(WHAT YOU WILL DO): Write out, word for word, the stretch of lines beginning at the one with "Write the bpy" and ending at the one with "sc.camera = camo", omitting the images.
-- start DATA PROVIDED --
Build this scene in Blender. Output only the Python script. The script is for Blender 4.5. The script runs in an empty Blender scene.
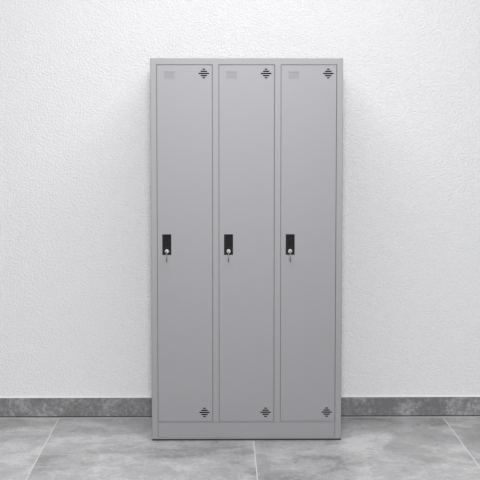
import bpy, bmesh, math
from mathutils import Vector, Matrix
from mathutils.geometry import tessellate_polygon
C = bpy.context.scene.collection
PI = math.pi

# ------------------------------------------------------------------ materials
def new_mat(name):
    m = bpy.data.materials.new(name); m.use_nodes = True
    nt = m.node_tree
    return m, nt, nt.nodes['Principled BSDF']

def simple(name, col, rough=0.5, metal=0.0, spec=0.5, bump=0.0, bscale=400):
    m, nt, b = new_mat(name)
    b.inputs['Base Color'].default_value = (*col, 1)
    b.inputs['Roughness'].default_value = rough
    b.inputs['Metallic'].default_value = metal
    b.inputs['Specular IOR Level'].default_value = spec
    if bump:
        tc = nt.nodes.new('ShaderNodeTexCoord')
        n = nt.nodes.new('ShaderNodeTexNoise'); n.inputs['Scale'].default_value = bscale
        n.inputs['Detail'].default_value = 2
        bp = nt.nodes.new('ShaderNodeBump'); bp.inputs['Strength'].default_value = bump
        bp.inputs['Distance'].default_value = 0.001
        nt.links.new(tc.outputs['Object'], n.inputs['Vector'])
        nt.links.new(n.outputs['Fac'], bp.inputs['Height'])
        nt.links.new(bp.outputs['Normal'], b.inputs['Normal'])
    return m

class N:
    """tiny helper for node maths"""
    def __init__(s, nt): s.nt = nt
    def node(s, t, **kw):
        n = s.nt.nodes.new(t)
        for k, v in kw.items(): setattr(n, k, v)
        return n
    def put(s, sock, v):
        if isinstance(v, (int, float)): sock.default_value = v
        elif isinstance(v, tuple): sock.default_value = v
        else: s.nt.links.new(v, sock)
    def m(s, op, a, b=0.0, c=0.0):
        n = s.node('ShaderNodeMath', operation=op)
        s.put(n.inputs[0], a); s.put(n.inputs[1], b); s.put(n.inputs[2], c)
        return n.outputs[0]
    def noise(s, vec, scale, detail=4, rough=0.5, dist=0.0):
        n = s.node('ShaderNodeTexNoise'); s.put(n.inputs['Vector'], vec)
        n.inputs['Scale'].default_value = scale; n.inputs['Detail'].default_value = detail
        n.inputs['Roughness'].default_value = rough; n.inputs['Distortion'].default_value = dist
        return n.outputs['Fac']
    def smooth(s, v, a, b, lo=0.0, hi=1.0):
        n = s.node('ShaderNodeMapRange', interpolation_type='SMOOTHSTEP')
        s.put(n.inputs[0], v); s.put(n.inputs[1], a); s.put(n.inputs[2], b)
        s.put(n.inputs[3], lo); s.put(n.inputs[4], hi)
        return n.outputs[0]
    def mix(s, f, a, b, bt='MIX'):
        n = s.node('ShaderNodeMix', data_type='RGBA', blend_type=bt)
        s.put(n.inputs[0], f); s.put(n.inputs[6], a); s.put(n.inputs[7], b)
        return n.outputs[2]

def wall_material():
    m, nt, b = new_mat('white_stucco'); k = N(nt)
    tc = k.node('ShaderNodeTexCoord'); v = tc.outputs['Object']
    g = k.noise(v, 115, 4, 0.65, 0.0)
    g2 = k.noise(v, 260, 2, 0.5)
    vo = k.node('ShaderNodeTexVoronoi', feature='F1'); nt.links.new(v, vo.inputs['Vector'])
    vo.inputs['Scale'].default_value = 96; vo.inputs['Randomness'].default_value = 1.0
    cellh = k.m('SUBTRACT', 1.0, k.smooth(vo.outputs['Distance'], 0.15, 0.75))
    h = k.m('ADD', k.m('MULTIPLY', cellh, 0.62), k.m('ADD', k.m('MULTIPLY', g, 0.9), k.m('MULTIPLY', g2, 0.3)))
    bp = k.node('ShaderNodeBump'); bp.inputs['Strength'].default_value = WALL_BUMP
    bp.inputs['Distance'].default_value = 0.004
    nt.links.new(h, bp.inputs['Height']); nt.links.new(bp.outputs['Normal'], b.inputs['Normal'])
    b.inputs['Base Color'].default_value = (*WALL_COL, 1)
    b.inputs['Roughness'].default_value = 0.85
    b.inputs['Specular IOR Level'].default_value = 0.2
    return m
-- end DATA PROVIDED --
-- start DATA PROVIDED --
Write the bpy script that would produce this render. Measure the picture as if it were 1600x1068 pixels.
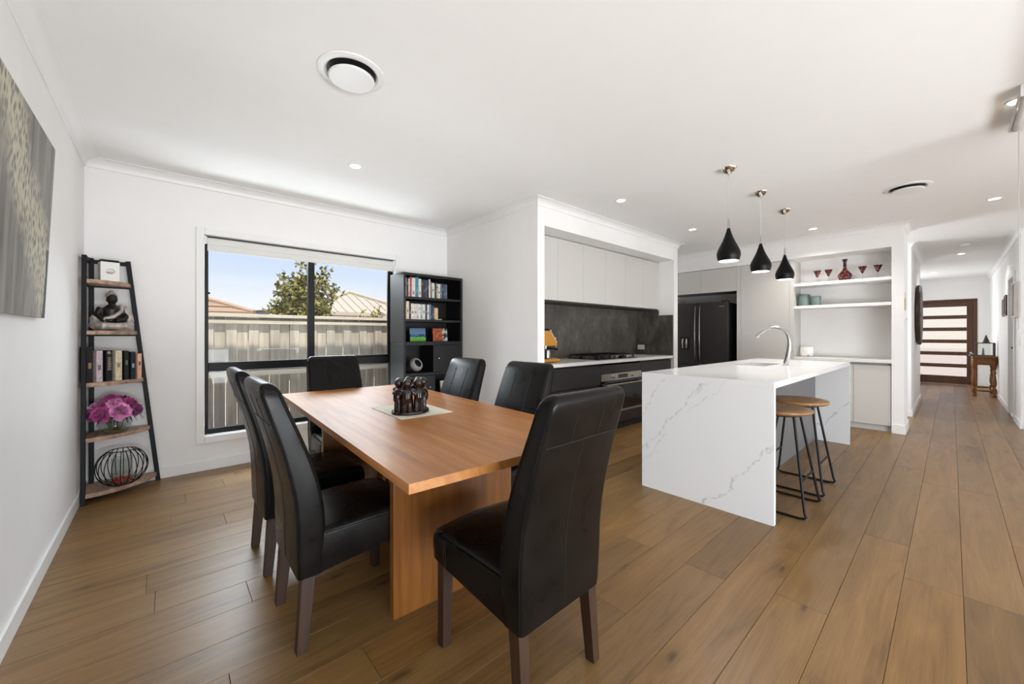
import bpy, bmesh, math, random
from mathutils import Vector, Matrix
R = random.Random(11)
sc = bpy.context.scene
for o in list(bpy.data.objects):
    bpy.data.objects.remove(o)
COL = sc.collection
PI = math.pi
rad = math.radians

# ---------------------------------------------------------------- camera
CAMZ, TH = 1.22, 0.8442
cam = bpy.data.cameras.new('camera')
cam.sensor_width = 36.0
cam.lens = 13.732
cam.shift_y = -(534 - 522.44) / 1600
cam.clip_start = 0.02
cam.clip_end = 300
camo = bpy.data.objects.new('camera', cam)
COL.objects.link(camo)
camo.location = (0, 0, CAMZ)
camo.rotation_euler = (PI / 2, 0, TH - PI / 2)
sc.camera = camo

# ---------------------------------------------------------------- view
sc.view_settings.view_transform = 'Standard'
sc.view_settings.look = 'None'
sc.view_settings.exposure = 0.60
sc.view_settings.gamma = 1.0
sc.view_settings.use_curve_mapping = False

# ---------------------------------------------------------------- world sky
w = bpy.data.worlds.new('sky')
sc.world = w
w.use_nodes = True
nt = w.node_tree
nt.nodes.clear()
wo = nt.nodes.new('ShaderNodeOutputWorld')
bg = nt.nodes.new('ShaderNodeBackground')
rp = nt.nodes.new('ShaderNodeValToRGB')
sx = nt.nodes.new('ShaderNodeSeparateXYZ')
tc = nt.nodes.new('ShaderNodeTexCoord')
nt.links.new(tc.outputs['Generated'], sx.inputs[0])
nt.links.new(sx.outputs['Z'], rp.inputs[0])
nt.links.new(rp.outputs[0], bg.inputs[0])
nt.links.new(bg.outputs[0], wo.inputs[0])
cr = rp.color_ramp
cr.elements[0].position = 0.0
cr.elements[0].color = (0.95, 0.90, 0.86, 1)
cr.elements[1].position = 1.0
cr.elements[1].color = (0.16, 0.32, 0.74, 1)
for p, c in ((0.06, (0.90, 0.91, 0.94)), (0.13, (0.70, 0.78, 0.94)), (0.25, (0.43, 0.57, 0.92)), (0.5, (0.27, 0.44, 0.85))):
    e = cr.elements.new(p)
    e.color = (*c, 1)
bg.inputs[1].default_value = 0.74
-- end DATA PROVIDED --
(ANSWER TO THIS TASK):
Write the bpy script that would produce this render. Measure the picture as if it were 1600x1068 pixels.
import bpy, bmesh, math, random
from mathutils import Vector, Matrix
R = random.Random(11)
sc = bpy.context.scene
for o in list(bpy.data.objects):
    bpy.data.objects.remove(o)
COL = sc.collection
PI = math.pi
rad = math.radians

# ---------------------------------------------------------------- camera
CAMZ, TH = 1.22, 0.8442
cam = bpy.data.cameras.new('camera')
cam.sensor_width = 36.0
cam.lens = 13.732
cam.shift_y = -(534 - 522.44) / 1600
cam.clip_start = 0.02
cam.clip_end = 300
camo = bpy.data.objects.new('camera', cam)
COL.objects.link(camo)
camo.location = (0, 0, CAMZ)
camo.rotation_euler = (PI / 2, 0, TH - PI / 2)
sc.camera = camo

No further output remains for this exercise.